If that wasn’t coincidence enough, guess who was in town this weekend? Yup, my good buddy Chris Jericho. Chris was in town for a wedding and we got together with our families for breakfast this morning. It wasn’t originally planned as an anniversary breakfast but that’s what it ended up being. It was so great to see Chris again and talk about all the great times we’ve had together over the last 20 years. In one last strange coincidence the hotel Chris and his family are staying in was the hotel that 20 years ago featured a bar called Malarkey’s where Chris and I used to bounce and my wife used to bartend.

This timely reunion got me thinking about a fairly common saying in this business, that you have a lot of acquaintances but very few friends. While that may be true to an extent the friends you do make become very near and dear to you, and none more so to me than Chris Jericho, because we’ve been such a big part of each other’s lives for more than 20 years.

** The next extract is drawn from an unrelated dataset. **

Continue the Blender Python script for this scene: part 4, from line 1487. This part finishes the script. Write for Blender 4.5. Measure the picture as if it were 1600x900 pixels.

This morning at breakfast we both agreed that if not for each other neither one of us would have made it in pro-wrestling. We pushed each other to succeed during training and as is evident by our 1990 class photo there was no one else in that class that could have. We worked with each other almost exclusively through out camp and traveled together to almost every Indy booking we had our first 2 years.

We made our first International trip together, as the tag team “Sudden Impact”, when we traveled to Japan for a three week tour with FMW in October of 1991. In 1992 we split up as a team and went down our own career paths only to reunite, this time as the “Thrill Seekers”, for a short run in Jim Cornette’s Smokey Mountain Wrestling territory in 1994. Right before relocating to Knoxville, TN for SMW, I got married and Chris Jericho was in my wedding party. We had a lot of fun in SMW not the least of which involved shooting a bunch of extremely cheesy music videos that Cornette thought would get us over with the local Southern wrestling fans. These videos are comically bad and are also featured on the Chris Jericho DVD set.

After SMW, Jericho and I again parted ways but stayed in touch and were working together again by late 1995 when Chris helped get me booked back in Japan this time for WAR. We worked in Japan together for almost a year this time as rivals rather than partners, which I think both of us preferred. We were both part of a great 8 Man Tag Team match in Tokyo his last night with the company before he departed to join WCW. It was the company’s anniversary show and after the event there was a huge party where we all got drunk and sang karaoke. It was only the second time in my life that I had gotten drunk and the first time Jericho had ever seen me drink. I remember him being more excited about finally seeing me drunk than he was about going to WCW. Unfortunately Rey Mysterio has the only pictures I know of from that night and I’ve never managed to get copies from him. I do however have a great shot of Rey, Jericho and I from the 8 Man Tag Match.

Our careers would not cross paths again until WWE purchased WCW in 2001 but we remained friends and I attending his wedding in 2000. I had just started with WCW at the time and I was afraid to ask for time off to attend his wedding so Jericho (who was in WWE at the time) called a friend he still had in the WCW office and booked me the weekend off so I could attend his wedding.

So after 11 years of real life friendship, we both ended up in WWE, where we again had an on again off again career relationship. We were both friends and enemies during our time in WWE and oddly enough, matches with Chris Jericho bookended my WWE TV career. My first official WWE match was a tag team match where Mike Awesome and I faces Chris Jericho and Kane, and my final match with the company was ECW’s ONS in 2005 where I faced Chris Jericho in a singles match to open the show.

In another strange coincidence, we both left WWE later that same year and without talking to each other we both gave our notice the same week. In 2007 when Jericho was getting ready to make his WWE return he came to Calgary to visit me at Storm Wrestling Academy to get back in ring shape.

After a great 3 year run it looks like Chris is again taking some time off from WWE and it was great to sit down with my good friend and reflect on the great careers and lives we’ve both had. Not every story in wrestling is a tragic one. 20 years ago we were just two knuckle head kids with a dream, and today we sat down with our wives and our kids to a great breakfast as old friends; both healthy, happy, and financially secure. Life is what you make of it; make the right choices and pick the right friends, and life can be pretty damn great.